Warum bin ich Befürworter dieser Taktik? Taktik kann man es eigentlich kaum nennen, denn dadurch werden die DVD-Label sicherlich nicht mehr Kunden anziehen, als wenn sie eine Synchronfassung mit auf den Silberling packen würden. Warum tun sie es nicht und warum findet dies der Kolumnist gut? Im HMV-Markt in London (genauer gesagt: derer sind es drei) stehen Regale voll mit ausländischen Filmen. Deutsche, französische, italienische, spanische. Zu 90% alle ohne englische Synchronfassung. Warum macht es die Criterion-Collection aus Amerika ebenfalls so? Diese DVDs beinhalten neben dutzenden Bonusmaterialien nämlich stets nur die originale Tonspur und auch nur eine Art von Untertiteln: englische. Keine deutschen, keine französischen, keine italienischen, keine spanischen. Die Hersteller dieser DVDs lieben Filme – das sieht man nicht nur an der edlen Ausstattung. Ein jeder Kritiker wird ihnen nun bestätigen, dass man gute oder schlechte Filme nur dann umfassend bewerten kann, wenn man sie sich in der Originalfassung anschaut, denn „Schauspiel besteht zu 70% aus der Stimme“ (die Person, welche diesen Satz von sich gab, ist mir entfallen). Wer nun also die Leistung eines Schauspielers – und spontan kenne ich niemanden, der mir in dieser Hinsicht ernsthaft widersprechen würde – wirklich beurteilen will, der kann dies nur dann tun, wenn er auch auf die Stimmführung dieses Charakters achtet. Und damit ist der tatsächliche Schauspieler gemeint und nicht der Synchronsprecher.

Die Deutschen sind nun mal faul. Ich erinnere mich an ein Zitat meiner Englischlehrerin, die einige Zeit in Belgien lebte. Laut ihrer Aussage würden Filme dort nur in Englisch gezeigt, was zur Folge hätte, dass die Kinder dort wesentlich schneller und besser diese Sprache zu beherrschen lernen, da sie mehr oder weniger dazu gezwungen werden. Von Verwöhnung der dortigen Fernsehzuschauer kann dort keine Rede sein – anders als in Deutschland. Hier wird man zuvorkommend behandelt und kann auf DVDs – fast ausnahmslos – jede Sprache wählen, in der man den Film sehen möchte. Deutsch, Französisch, Spanisch, Niederländisch, Türkisch, Russisch, Mongolisch, Haitianisch. Auch im Fernsehen wird – wenn man von dem rührigen Kultursender arte absieht – lediglich die deutsche Synchronfassung gezeigt.

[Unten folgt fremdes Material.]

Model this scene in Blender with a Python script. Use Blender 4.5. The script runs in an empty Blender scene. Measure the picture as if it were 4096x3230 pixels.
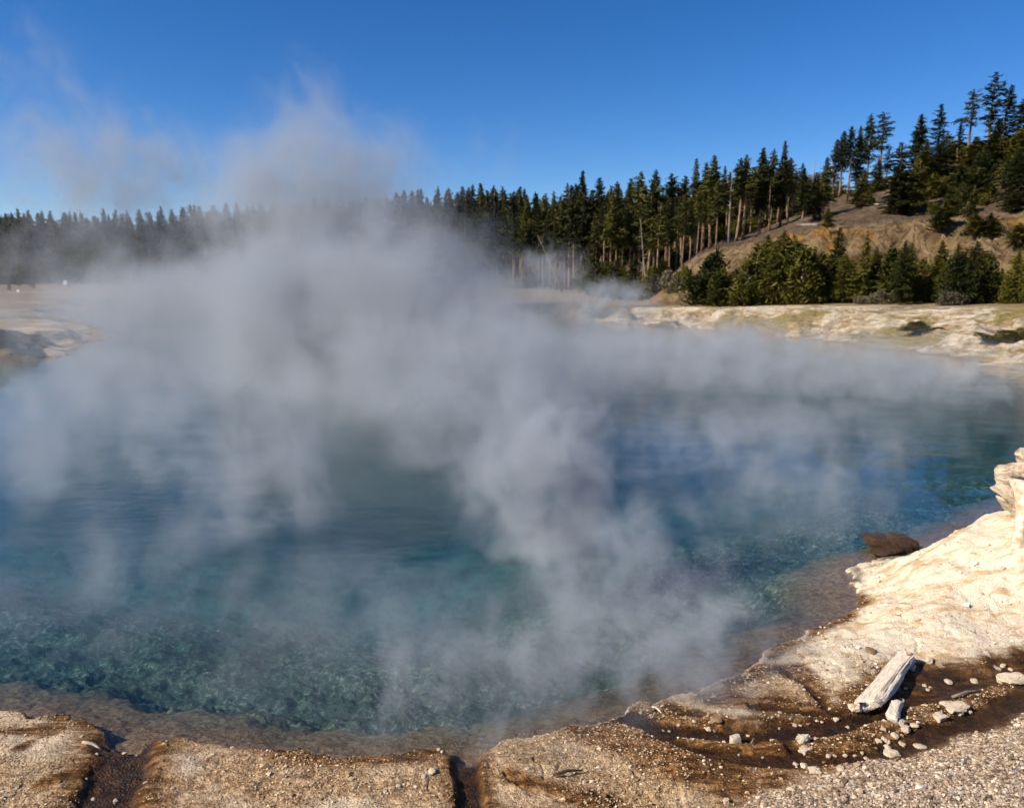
import bpy, math, random
import numpy as np
from mathutils import Vector, Matrix, Euler

# ------------------------------------------------------------------ camera, sky, sun, exposure
sc = bpy.context.scene
COL = sc.collection
CAM_H = 2.8
PITCH = math.radians(10.25)
FPX = 2958.0                                  # focal length in pixels of the 4096 px wide photograph
cam_d = bpy.data.cameras.new("camera")
cam_d.sensor_width = 36.0
cam_d.lens = 36.0 * FPX / 4096.0
cam_d.clip_start = 0.05
cam_d.clip_end = 6000
cam_d.dof.use_dof = True
cam_d.dof.focus_distance = 5.5
cam_d.dof.aperture_fstop = 2.6
cam = bpy.data.objects.new("camera", cam_d)
COL.objects.link(cam)
cam.location = (0, 0, CAM_H)
cam.rotation_euler = (math.pi / 2 - PITCH, 0, 0)
sc.camera = cam

SUN_EL = math.radians(36)
SUN_AZ_VEC = Vector((-0.93, -0.36))           # horizontal direction towards the sun
SUN_AZ_VEC.normalize()
world = bpy.data.worlds.new("World")
sc.world = world
world.use_nodes = True
wn, wl = world.node_tree.nodes, world.node_tree.links
wn.clear()
sky = wn.new("ShaderNodeTexSky")
sky.sky_type = 'NISHITA'
sky.sun_disc = False
sky.sun_elevation = SUN_EL
sky.sun_rotation = math.atan2(SUN_AZ_VEC.x, SUN_AZ_VEC.y)
sky.altitude = 2200
sky.air_density = 1.0
sky.dust_density = 0.7
sky.ozone_density = 4.0
bg = wn.new("ShaderNodeBackground")
bg.inputs["Strength"].default_value = 0.092
gam = wn.new("ShaderNodeHueSaturation")
gam.inputs["Saturation"].default_value = 1.29
gam.inputs["Hue"].default_value = 0.508
wo = wn.new("ShaderNodeOutputWorld")
wl.new(sky.outputs[0], gam.inputs["Color"])
wl.new(gam.outputs[0], bg.inputs["Color"])
wl.new(bg.outputs[0], wo.inputs["Surface"])

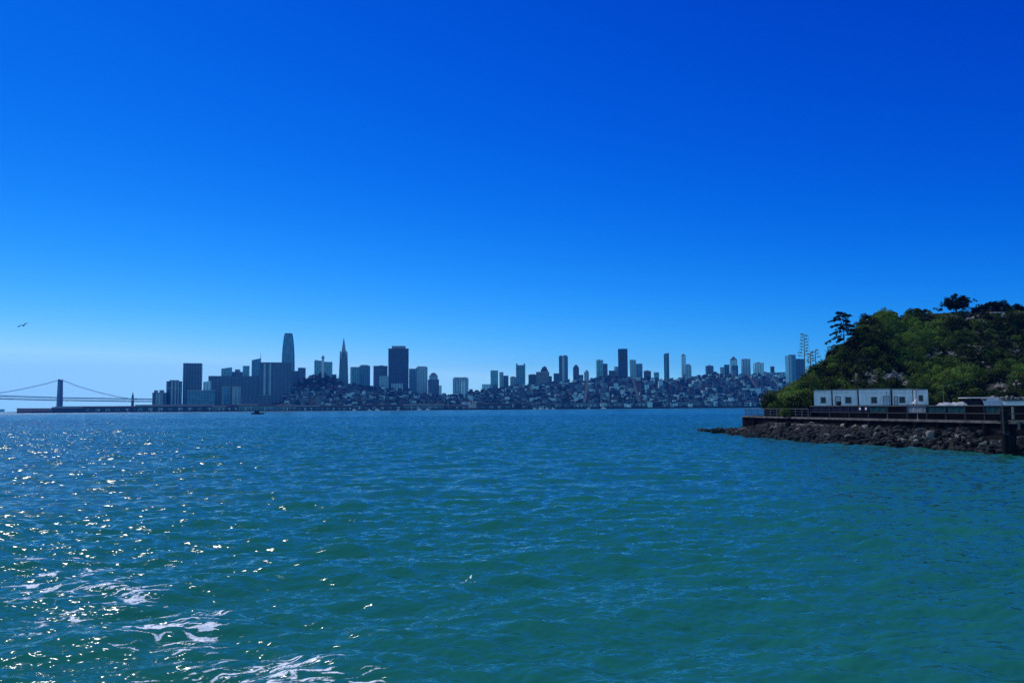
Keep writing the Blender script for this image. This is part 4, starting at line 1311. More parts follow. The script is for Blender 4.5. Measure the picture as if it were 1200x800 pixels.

Doch sind England und Amerika in Bezug auf die DVDs Ausnahmen? Schauen wir nach Frankreich – Amazon gibt Auskunft. Kurz durch den Shop gebrowst, stoßen wir auf diverse Produkte wie Martin Scorseses Taxi Driver in der edlen, französischen Deluxe-Edition. Französische Tonspur? Deutsche? Italienische? Fehlanzeige! Und das bei einer Deluxe-Edition! In Deutschland wäre so etwas undenkbar und man kann bereits die Unkenrufe aus diversen Filmforen hören, würde sich ein Label erdreisten, einen Film ohne deutsche Synchronfassung herauszubringen. Natürlich würde das – in dem derzeitigen Stadium – auch kein Label wagen. Warum sollten sie? Die Deutschen sind es nun seit Jahrzehnten (bei Videos war es nicht anders) gewohnt, Synchronversionen zu erhalten, auf Untertitel und ausländisches Kauderwelsch hat man keinen Bock. Also warum riskieren, wertvolle Kunden zu verlieren? Die laden sich dann halt die Filme synchronisiert aus dem Internet. Es scheint in der Tat ein Teufelskreis zu sein, aus dem man bei der derzeitigen Lage um den angeschlagenen DVD-Markt nicht fähig zu sein scheint, diesem zu entkommen. Andere Länder haben ihre Bürger, wie es scheint, früh genug daran gewöhnt.